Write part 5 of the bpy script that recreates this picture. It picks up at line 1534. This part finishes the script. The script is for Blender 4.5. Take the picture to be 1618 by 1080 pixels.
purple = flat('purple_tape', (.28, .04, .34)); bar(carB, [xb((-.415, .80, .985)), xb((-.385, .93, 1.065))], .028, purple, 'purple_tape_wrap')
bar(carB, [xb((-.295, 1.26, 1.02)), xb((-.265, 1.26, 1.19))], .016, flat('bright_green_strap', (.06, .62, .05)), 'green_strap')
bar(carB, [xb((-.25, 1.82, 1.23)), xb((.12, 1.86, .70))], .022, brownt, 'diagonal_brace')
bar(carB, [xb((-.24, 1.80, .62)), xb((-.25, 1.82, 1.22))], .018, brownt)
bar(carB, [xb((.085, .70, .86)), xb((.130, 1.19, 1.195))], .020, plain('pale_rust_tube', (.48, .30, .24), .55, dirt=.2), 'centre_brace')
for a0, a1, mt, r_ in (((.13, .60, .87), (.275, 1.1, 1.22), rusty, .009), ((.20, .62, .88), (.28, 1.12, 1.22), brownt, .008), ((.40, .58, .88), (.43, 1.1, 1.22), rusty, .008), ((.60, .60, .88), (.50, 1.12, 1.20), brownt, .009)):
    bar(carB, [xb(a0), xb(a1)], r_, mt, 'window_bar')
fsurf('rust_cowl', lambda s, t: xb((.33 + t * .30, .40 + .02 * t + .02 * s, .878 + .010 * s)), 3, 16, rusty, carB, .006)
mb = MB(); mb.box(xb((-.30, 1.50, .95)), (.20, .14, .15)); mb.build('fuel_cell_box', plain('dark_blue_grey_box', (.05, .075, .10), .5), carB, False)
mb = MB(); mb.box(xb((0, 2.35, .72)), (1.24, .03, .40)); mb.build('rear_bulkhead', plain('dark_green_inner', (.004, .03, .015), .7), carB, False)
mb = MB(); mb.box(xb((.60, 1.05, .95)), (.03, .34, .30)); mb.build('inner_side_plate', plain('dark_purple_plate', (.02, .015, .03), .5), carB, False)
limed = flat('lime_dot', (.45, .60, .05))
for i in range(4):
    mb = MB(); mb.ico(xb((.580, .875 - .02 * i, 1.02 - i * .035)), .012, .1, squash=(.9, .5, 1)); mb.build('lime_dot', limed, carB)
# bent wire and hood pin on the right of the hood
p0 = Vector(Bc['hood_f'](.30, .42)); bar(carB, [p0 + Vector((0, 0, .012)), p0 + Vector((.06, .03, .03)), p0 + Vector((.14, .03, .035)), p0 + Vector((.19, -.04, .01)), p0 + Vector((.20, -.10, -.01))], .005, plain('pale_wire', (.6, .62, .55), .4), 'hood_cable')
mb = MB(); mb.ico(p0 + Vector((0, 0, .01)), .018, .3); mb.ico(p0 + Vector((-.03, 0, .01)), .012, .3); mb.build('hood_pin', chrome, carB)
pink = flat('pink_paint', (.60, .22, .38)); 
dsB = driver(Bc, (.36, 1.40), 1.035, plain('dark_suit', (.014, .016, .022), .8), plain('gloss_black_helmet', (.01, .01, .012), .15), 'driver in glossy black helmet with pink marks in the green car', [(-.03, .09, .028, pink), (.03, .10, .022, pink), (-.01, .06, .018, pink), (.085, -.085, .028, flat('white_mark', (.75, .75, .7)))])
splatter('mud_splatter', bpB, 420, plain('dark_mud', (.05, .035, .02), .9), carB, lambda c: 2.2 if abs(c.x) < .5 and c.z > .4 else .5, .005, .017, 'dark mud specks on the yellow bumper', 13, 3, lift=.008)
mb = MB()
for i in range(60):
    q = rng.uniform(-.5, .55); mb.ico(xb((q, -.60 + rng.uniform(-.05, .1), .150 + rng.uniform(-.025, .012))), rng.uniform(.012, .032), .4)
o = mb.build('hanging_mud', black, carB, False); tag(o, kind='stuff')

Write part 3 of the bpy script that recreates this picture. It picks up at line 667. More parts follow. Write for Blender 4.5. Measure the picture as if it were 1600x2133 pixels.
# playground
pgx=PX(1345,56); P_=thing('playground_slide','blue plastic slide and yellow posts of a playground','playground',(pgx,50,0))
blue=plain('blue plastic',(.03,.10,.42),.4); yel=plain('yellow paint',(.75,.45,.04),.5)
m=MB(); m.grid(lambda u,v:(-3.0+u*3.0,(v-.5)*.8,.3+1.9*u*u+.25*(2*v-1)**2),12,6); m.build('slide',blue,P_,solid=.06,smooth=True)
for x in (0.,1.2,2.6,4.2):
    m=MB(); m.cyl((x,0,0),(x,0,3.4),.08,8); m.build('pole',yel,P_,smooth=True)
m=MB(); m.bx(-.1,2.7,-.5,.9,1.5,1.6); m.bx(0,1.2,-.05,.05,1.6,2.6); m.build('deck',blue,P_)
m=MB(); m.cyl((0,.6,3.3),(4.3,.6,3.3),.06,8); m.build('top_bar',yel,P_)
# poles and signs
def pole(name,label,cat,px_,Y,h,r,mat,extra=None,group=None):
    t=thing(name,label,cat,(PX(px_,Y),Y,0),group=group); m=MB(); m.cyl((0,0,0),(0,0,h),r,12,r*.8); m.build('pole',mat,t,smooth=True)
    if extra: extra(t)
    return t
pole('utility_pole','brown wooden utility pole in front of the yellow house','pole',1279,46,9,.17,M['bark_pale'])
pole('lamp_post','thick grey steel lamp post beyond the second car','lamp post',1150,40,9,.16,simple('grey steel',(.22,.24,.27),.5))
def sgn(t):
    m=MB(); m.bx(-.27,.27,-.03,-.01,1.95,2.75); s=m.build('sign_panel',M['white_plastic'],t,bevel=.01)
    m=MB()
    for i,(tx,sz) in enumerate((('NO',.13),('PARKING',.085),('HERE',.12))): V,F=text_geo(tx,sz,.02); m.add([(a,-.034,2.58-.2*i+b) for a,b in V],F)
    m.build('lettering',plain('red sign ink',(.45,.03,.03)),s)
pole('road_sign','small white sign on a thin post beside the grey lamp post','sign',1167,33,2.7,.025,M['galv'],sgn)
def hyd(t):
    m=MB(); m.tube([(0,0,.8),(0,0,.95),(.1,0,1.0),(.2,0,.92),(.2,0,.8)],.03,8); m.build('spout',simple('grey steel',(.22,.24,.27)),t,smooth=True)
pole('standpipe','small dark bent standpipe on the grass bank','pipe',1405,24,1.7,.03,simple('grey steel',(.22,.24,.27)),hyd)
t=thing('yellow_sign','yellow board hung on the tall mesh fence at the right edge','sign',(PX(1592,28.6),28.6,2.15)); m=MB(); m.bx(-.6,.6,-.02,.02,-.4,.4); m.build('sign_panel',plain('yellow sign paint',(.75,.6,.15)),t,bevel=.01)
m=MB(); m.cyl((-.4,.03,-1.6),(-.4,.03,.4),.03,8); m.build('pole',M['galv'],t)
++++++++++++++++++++
▸ Work to be completed
Among the entries above, identify all lines with "picture" and copy them.

▸ The response
Write part 5 of the bpy script that recreates this picture. It picks up at line 1534. This part finishes the script. The script is for Blender 4.5. Take the picture to be 1618 by 1080 pixels.
Write part 3 of the bpy script that recreates this picture. It picks up at line 667. More parts follow. Write for Blender 4.5. Measure the picture as if it were 1600x2133 pixels.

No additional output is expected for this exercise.